YOUR OBJECTIVE
Output only the span of lines that begins at the line containing "Continue the Blender" and ends at the last line of the data, both included, exactly as they appear.

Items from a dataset
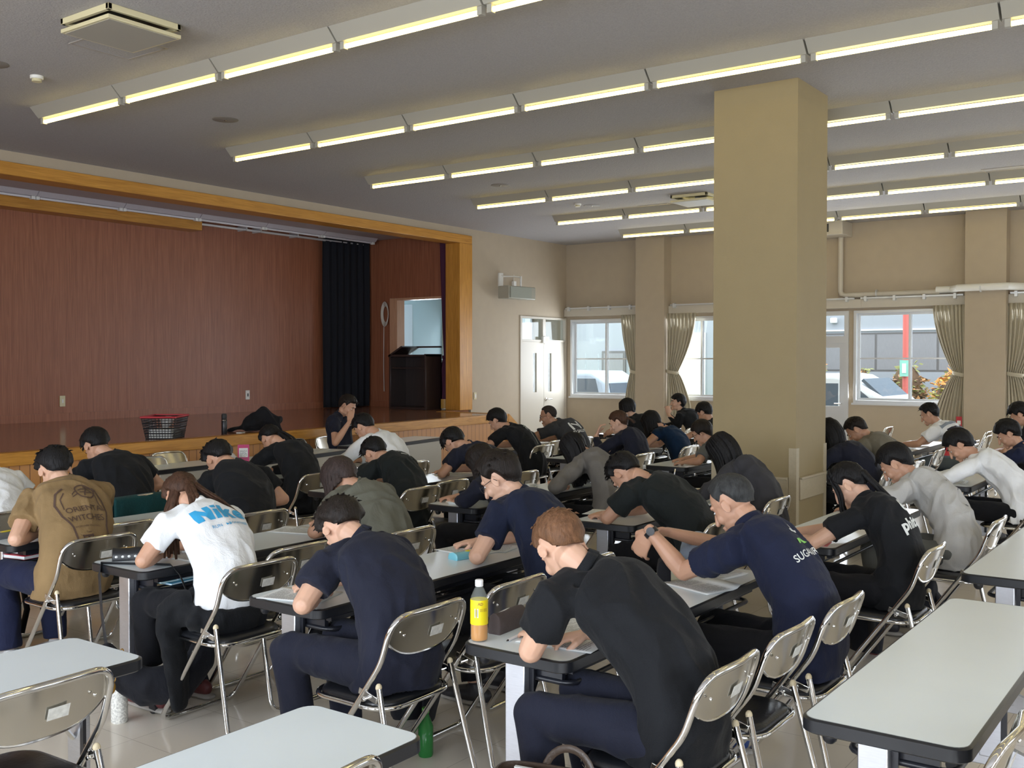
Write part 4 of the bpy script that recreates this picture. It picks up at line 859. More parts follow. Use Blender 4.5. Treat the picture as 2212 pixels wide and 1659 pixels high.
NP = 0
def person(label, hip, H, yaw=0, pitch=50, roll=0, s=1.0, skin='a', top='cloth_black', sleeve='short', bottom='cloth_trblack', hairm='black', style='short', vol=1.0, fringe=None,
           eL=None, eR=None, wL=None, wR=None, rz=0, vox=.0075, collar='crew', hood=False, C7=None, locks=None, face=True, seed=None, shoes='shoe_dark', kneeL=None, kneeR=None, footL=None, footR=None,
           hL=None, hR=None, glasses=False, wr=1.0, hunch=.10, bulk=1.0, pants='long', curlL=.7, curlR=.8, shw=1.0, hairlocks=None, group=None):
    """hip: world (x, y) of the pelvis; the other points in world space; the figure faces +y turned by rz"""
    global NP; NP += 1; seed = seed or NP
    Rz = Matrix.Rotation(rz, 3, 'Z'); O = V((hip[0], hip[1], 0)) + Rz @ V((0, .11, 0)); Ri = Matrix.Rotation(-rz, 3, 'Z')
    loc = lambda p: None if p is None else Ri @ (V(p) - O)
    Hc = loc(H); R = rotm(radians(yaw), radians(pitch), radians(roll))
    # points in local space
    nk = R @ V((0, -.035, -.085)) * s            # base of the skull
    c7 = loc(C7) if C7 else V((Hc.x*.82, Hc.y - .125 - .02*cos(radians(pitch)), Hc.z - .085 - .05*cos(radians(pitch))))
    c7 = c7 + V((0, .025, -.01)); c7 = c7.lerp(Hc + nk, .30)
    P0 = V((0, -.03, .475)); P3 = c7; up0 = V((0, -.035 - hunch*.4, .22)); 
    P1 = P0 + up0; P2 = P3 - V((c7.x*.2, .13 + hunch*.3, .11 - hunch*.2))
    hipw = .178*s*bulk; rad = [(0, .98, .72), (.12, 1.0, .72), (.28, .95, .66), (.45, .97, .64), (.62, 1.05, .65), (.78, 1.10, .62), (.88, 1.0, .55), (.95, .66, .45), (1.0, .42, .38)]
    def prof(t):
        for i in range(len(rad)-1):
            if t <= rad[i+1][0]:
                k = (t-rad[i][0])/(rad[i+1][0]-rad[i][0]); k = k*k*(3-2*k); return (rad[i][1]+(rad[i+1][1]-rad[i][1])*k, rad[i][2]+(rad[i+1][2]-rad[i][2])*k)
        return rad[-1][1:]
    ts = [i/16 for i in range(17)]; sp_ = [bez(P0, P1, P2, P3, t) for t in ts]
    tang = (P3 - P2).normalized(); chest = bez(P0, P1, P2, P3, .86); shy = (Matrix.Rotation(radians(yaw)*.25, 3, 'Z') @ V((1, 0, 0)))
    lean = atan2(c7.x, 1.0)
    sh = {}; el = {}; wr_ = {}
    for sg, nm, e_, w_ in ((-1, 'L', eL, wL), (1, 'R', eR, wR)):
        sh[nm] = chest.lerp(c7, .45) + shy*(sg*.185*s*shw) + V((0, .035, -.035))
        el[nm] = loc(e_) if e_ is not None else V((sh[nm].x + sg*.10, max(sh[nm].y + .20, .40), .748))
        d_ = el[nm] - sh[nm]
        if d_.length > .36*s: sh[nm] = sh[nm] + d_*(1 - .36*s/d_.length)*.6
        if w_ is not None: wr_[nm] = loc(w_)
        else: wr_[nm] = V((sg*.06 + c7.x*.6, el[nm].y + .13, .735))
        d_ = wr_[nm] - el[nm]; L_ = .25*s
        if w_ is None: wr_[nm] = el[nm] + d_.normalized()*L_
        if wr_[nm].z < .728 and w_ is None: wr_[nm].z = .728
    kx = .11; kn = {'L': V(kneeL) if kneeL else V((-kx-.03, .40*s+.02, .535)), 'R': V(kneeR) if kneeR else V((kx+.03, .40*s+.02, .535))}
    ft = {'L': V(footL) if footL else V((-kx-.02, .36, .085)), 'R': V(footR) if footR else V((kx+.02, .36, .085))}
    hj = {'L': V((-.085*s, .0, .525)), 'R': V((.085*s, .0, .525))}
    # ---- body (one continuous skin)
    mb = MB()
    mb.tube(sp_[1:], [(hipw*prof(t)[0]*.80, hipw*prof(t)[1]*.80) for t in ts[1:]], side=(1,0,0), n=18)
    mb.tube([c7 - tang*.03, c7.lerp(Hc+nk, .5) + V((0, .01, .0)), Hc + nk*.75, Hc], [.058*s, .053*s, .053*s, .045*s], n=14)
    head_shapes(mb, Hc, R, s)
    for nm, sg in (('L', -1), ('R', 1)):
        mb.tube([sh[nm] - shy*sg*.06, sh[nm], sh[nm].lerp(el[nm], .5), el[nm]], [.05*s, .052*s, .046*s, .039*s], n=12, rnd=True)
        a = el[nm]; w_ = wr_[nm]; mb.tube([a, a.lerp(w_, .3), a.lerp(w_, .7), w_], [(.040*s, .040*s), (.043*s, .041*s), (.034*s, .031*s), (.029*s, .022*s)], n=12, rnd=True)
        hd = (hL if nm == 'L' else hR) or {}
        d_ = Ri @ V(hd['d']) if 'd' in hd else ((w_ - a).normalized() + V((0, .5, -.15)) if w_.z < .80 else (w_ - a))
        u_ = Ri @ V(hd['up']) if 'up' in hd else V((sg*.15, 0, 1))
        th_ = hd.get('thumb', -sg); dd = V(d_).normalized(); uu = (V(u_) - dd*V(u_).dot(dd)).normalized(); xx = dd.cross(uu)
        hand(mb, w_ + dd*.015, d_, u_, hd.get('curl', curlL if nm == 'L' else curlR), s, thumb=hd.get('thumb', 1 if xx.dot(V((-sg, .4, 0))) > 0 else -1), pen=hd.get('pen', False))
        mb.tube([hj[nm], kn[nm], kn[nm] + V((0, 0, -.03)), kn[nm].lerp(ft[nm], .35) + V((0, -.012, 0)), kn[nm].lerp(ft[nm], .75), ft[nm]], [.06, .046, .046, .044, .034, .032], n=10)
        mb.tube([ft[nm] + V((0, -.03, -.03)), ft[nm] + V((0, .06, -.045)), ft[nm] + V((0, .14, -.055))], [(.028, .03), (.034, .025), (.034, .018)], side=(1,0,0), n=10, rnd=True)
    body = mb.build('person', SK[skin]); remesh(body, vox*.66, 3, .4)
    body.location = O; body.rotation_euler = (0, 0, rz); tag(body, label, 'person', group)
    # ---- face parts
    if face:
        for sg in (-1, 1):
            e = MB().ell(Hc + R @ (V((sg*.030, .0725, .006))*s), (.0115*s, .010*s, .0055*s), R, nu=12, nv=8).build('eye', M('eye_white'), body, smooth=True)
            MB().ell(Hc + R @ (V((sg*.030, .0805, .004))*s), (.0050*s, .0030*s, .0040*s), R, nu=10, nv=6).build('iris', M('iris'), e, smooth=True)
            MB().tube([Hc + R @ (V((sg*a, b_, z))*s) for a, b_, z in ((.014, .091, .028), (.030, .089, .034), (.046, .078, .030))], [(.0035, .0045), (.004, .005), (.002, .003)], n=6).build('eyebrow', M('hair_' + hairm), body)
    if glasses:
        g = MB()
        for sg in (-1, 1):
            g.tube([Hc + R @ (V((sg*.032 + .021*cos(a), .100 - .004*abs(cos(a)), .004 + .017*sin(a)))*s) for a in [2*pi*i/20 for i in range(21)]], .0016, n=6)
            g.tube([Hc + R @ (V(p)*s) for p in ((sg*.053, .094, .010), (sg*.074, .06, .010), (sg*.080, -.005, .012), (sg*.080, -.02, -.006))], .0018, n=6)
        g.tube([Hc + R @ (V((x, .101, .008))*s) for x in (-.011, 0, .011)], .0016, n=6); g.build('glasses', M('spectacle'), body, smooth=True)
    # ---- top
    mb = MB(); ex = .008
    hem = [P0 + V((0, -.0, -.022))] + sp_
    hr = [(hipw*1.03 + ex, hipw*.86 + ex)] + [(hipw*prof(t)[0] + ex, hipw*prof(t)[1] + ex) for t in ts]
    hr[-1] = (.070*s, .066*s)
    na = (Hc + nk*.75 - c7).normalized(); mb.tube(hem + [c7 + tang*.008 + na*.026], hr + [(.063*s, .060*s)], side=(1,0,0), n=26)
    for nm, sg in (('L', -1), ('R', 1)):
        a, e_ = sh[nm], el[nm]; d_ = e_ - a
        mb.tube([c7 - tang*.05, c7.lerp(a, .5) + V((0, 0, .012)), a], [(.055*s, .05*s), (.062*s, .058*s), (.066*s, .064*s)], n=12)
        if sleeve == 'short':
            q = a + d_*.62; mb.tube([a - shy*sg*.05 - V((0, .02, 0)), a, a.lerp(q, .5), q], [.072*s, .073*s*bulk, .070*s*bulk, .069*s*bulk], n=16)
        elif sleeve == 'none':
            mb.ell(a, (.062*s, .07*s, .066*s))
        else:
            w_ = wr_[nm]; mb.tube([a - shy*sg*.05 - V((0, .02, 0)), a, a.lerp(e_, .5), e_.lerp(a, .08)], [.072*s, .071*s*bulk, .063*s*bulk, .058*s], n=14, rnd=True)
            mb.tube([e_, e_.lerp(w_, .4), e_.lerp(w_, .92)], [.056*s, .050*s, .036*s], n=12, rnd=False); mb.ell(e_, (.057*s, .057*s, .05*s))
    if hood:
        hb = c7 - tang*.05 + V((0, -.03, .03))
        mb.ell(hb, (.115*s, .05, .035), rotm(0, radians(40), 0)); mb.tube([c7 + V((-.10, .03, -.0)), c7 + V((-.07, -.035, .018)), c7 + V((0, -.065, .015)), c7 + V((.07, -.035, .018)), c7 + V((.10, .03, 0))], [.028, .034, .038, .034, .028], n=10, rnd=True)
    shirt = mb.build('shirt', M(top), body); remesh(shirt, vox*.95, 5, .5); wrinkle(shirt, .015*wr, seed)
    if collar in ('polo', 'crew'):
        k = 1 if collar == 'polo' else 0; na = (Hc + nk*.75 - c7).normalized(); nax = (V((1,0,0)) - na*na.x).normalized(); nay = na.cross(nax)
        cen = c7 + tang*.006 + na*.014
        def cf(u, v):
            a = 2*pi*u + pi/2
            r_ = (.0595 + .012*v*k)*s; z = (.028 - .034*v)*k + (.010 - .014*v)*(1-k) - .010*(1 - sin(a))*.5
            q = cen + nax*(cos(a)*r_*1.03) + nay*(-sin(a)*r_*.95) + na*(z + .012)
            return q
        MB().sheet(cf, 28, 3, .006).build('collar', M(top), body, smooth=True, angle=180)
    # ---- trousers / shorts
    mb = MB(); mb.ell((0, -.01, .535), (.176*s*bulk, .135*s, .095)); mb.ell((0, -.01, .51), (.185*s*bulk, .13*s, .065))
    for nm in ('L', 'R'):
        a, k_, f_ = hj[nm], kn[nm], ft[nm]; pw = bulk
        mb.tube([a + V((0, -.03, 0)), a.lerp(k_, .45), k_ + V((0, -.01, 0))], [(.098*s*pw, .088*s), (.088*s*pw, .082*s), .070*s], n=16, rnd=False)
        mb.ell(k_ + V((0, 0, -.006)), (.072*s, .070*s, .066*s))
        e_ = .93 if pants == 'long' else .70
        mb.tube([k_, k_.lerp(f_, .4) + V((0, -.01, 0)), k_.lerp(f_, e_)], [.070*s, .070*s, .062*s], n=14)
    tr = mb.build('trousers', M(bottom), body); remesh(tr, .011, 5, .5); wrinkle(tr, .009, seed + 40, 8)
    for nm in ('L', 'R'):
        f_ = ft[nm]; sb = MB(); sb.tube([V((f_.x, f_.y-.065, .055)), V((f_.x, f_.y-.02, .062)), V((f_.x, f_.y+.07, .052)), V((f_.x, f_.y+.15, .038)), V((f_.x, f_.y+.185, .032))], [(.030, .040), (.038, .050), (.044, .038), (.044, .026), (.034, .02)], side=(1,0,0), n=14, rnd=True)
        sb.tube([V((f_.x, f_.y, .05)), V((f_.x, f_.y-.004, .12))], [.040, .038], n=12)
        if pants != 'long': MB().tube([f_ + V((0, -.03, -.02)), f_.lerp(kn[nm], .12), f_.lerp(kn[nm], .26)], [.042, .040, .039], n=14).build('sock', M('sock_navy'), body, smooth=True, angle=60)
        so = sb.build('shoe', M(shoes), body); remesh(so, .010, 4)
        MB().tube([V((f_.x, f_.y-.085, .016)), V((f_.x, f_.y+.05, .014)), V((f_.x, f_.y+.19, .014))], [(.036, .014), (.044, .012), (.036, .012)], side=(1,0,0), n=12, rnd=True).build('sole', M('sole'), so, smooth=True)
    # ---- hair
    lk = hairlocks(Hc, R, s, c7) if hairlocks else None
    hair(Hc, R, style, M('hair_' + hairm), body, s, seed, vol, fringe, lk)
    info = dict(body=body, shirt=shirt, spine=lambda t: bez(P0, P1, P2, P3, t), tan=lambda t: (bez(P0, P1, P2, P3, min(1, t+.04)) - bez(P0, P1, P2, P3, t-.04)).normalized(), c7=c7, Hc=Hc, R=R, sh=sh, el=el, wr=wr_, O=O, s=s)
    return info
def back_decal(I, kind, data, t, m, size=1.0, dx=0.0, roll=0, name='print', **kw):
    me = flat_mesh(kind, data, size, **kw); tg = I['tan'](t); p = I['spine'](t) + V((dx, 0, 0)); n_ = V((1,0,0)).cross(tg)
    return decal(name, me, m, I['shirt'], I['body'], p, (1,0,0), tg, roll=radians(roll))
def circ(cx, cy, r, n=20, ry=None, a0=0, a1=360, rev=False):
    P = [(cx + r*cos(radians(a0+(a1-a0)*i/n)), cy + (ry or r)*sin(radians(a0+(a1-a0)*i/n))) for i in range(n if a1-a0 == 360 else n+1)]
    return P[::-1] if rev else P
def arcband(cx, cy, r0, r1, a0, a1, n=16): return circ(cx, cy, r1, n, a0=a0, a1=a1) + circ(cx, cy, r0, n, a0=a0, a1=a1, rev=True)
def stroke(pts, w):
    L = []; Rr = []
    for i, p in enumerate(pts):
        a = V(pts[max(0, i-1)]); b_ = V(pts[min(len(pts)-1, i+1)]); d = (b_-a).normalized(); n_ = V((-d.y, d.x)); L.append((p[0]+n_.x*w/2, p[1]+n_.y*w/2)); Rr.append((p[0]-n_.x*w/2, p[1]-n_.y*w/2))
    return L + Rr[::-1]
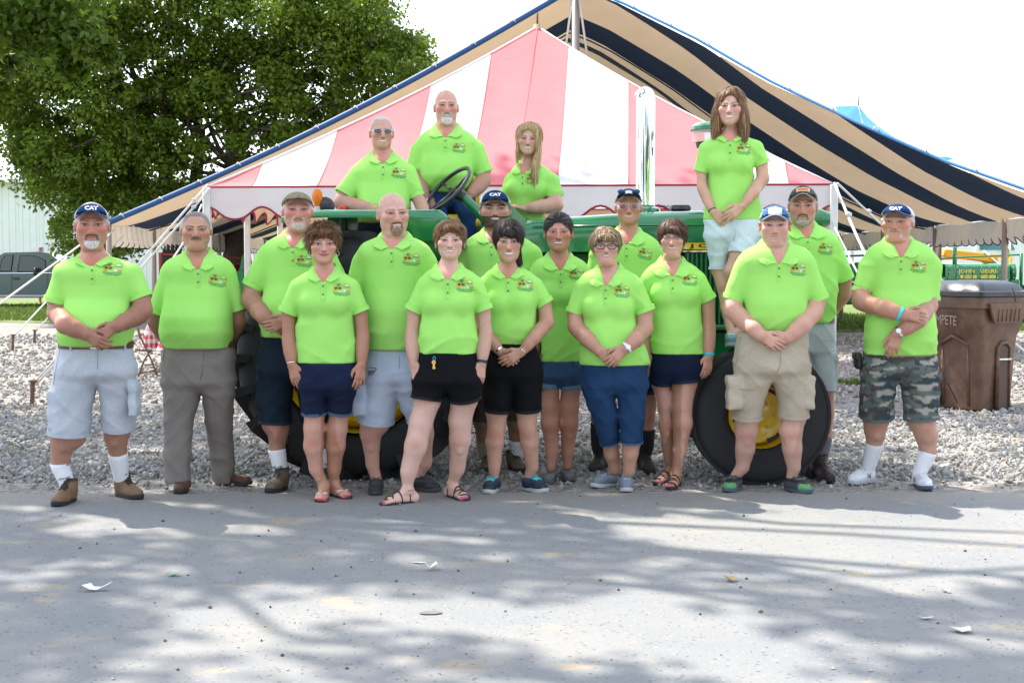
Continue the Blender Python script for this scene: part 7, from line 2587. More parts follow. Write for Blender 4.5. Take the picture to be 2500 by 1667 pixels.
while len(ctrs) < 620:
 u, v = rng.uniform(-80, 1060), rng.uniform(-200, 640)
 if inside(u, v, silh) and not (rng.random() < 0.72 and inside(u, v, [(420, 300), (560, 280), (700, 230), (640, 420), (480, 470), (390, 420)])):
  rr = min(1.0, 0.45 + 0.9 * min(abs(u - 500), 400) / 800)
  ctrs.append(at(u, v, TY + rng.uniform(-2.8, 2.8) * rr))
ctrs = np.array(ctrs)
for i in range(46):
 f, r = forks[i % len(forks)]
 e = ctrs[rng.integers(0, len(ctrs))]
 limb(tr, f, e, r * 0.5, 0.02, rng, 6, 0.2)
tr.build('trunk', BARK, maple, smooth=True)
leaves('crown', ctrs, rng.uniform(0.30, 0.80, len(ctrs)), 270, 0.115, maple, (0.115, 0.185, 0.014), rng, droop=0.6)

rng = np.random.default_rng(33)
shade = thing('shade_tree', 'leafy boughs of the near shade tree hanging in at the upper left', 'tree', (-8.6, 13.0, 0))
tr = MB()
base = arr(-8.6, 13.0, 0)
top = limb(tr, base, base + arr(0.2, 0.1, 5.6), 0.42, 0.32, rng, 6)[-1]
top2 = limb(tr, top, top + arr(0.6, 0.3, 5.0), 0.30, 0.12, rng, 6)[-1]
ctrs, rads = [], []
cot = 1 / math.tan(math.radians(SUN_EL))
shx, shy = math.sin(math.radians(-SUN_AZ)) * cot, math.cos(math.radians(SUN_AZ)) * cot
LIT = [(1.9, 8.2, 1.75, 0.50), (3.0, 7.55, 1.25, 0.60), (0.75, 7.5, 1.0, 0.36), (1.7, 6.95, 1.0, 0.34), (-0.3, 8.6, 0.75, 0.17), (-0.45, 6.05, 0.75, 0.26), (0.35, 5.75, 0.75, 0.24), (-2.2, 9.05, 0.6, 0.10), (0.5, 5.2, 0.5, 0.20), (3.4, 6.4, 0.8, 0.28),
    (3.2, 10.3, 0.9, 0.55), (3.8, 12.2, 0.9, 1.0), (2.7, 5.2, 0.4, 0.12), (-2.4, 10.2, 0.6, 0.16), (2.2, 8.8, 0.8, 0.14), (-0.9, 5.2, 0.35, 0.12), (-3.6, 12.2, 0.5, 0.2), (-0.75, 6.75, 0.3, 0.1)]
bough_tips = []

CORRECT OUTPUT
Continue the Blender Python script for this scene: part 7, from line 2587. More parts follow. Write for Blender 4.5. Take the picture to be 2500 by 1667 pixels.
while len(ctrs) < 620:
 u, v = rng.uniform(-80, 1060), rng.uniform(-200, 640)
 if inside(u, v, silh) and not (rng.random() < 0.72 and inside(u, v, [(420, 300), (560, 280), (700, 230), (640, 420), (480, 470), (390, 420)])):
  rr = min(1.0, 0.45 + 0.9 * min(abs(u - 500), 400) / 800)
  ctrs.append(at(u, v, TY + rng.uniform(-2.8, 2.8) * rr))
ctrs = np.array(ctrs)
for i in range(46):
 f, r = forks[i % len(forks)]
 e = ctrs[rng.integers(0, len(ctrs))]
 limb(tr, f, e, r * 0.5, 0.02, rng, 6, 0.2)
tr.build('trunk', BARK, maple, smooth=True)
leaves('crown', ctrs, rng.uniform(0.30, 0.80, len(ctrs)), 270, 0.115, maple, (0.115, 0.185, 0.014), rng, droop=0.6)

rng = np.random.default_rng(33)
shade = thing('shade_tree', 'leafy boughs of the near shade tree hanging in at the upper left', 'tree', (-8.6, 13.0, 0))
tr = MB()
base = arr(-8.6, 13.0, 0)
top = limb(tr, base, base + arr(0.2, 0.1, 5.6), 0.42, 0.32, rng, 6)[-1]
top2 = limb(tr, top, top + arr(0.6, 0.3, 5.0), 0.30, 0.12, rng, 6)[-1]
ctrs, rads = [], []
cot = 1 / math.tan(math.radians(SUN_EL))
shx, shy = math.sin(math.radians(-SUN_AZ)) * cot, math.cos(math.radians(SUN_AZ)) * cot
LIT = [(1.9, 8.2, 1.75, 0.50), (3.0, 7.55, 1.25, 0.60), (0.75, 7.5, 1.0, 0.36), (1.7, 6.95, 1.0, 0.34), (-0.3, 8.6, 0.75, 0.17), (-0.45, 6.05, 0.75, 0.26), (0.35, 5.75, 0.75, 0.24), (-2.2, 9.05, 0.6, 0.10), (0.5, 5.2, 0.5, 0.20), (3.4, 6.4, 0.8, 0.28),
    (3.2, 10.3, 0.9, 0.55), (3.8, 12.2, 0.9, 1.0), (2.7, 5.2, 0.4, 0.12), (-2.4, 10.2, 0.6, 0.16), (2.2, 8.8, 0.8, 0.14), (-0.9, 5.2, 0.35, 0.12), (-3.6, 12.2, 0.5, 0.2), (-0.75, 6.75, 0.3, 0.1)]
bough_tips = []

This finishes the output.